Let $E = \mathbb{Q}(\sqrt{4+\sqrt{7}})$. Prove that $E$ is a normal extension of $\mathbb{Q}$ and find the Galois group $Gal(E/\mathbb{Q})$.
My attempt:
Let $\alpha = \sqrt{4+\sqrt{7}}$. $\alpha$ is a root of the polynomial $(x^2 - 4)^2 - 7$.
1) How can I show $f(x) = (x^2 - 4)^2 - 7 = x^4 - 8x^2 + 9$ is irreducible over $\mathbb{Q}$ because I can't apply Eisenstein condition?
If $f(x)$ is irreducible, $[E:\mathbb{Q}] = 4 = |Gal(E/\mathbb{Q})|$ and I have shown that all roots of $f(x)$, say $\alpha_{1} = \sqrt{4+\sqrt{7}}, \alpha_{2} = -\sqrt{4+\sqrt{7}}, \alpha_{3} = \sqrt{4-\sqrt{7}}, \alpha_{4} = -\sqrt{4-\sqrt{7}}$ are in $E$ and hence $E$ is a normal extension of $\mathbb{Q}$. Let $Gal(E/\mathbb{Q}) = \{ e,\sigma,\tau,\sigma\tau \}$
2) How can I find the order of $\sigma,\tau$ to find $Gal(E/\mathbb{Q})$? Thanks.
Note that $E$ is a field extension of $\mathbb{Q}(\sqrt{7})$ and hence we can use the tower rule:
$4\geq [E:\mathbb{Q}]=[E:\mathbb{Q}(\sqrt{7})][\mathbb{Q}(\sqrt{7}):\mathbb{Q}]=[E:\mathbb{Q}(\sqrt{7})]\times 2$
The element $\alpha$ does not belong to $\mathbb{Q}(\sqrt{7})$. In order to see this try to write $\alpha=a+b\sqrt{7}$ when $a,b\in\mathbb{Q}$ and you will get that $\sqrt{7}$ is rational which is of course a contradiction. Hence $[E:\mathbb{Q}(\sqrt{7})]$ is at least $2$, so that gives us $4\geq[E:\mathbb{Q}]\geq 4$ which of course implies $[E:\mathbb{Q}]=4$.

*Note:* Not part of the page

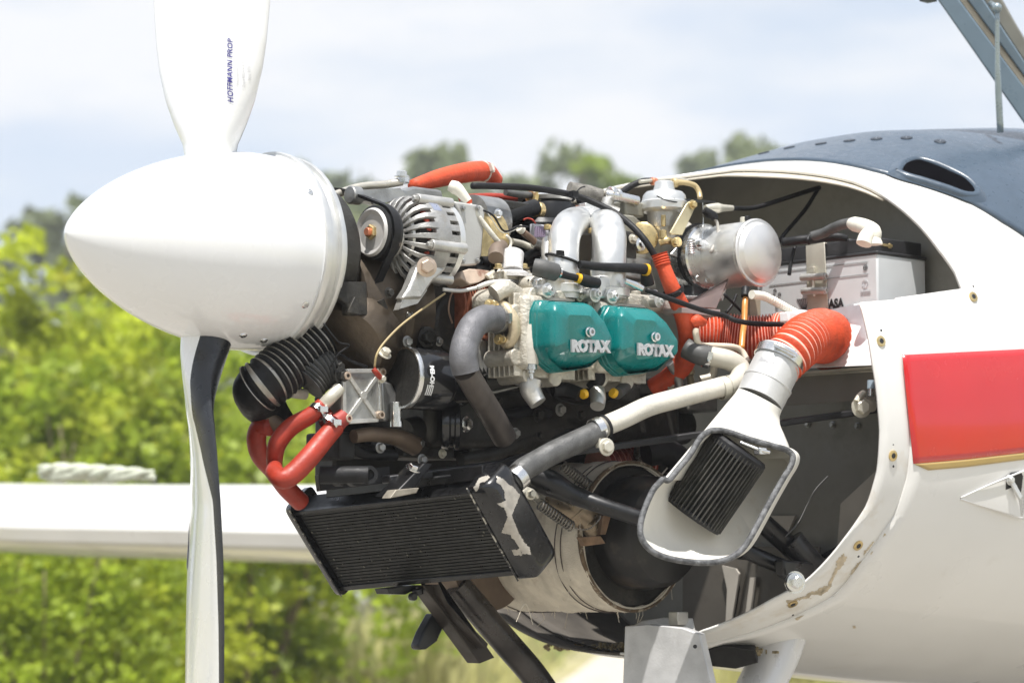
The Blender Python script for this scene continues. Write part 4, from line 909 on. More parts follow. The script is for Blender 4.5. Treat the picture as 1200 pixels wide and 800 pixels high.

Ok, now you know that the extension is Galois of degree $4$. Hence $Gal(E/\mathbb{Q})$ is either $\mathbb{Z_4}$ or $\mathbb{Z_2}\times\mathbb{Z_2}$. However, if we denote $\beta=\sqrt{4-\sqrt{7}}$ then the roots of $f$ are $\alpha,-\alpha,\beta,-\beta$. Now, since the extension $E/\mathbb{Q}$ is simple and generated by $\alpha$ we know that for any $c\in E$ which is a root of the minimal polynomial of $\alpha$ there exists an element in $Gal(E/\mathbb{Q})$ which sends $\alpha\to c$. Hence there is an element in $Gal(E/\mathbb{Q})$ which sends $\alpha\to -\alpha$. Since $\beta=\frac{3}{\alpha}$ it is easy to see that this automorphism sends $\beta\to -\beta$, and hence it defines the permutation $(\alpha,-\alpha)(\beta,-\beta)$ on the roots of $f$. Also, there is an element in $Gal(E/\mathbb{Q})$ which sends $\alpha\to\beta$. Again, it is easy to check that such an automorphism must send $\beta\to\alpha$, and hence it defines the permutaiton $(\alpha,\beta)(-\alpha,-\beta)$. So $Gal(E/\mathbb{Q})$ contains at least two elements of order $2$ and this implies that it must be isomorphic to $\mathbb{Z_2}\times\mathbb{Z_2}$.